Apart from this past Friday, you'd have to go back to September 1st to see lower mortgage rates than today.  It probably makes the best sense to view last Friday as a slightly overdone rally as opposed to viewing today as some sort of ominous shift.

More importantly, it probably doesn't matter which way it's viewed because the incoming economic data has the potential to send rates significantly higher or lower.  We've had our eye on the next 4 days of data for 3 weeks now due to the ate market's preference for two key monthly economic reports.

The first key report is CPI, the consumer price index, which serves as the most widely traded update on inflation.
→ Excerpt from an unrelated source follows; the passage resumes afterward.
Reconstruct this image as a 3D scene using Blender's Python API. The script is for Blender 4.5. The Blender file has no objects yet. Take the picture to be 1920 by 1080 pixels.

The last release was on November 14th and it sent rates quickly lower.

The other key report is the big jobs report, aka "The Employment Situation" or NFP (an abbreviation of the data's headline component: non-farm payrolls).  That doesn't arrive until Friday, but NFP week brings several supporting actors that often get the volatility rolling in one direction or the other.  The first of these (ISM Non-Manufacturing and the Job Openings and Labor Turnover Survey) will be out tomorrow morning at 10am ET.

In many ways, this entire week of data is in a position to confirm or reject the positive rate momentum seen over the past 3 weeks.

For today, the average lender remains in the low 7% range for a top tier conventional 30yr fixed scenario.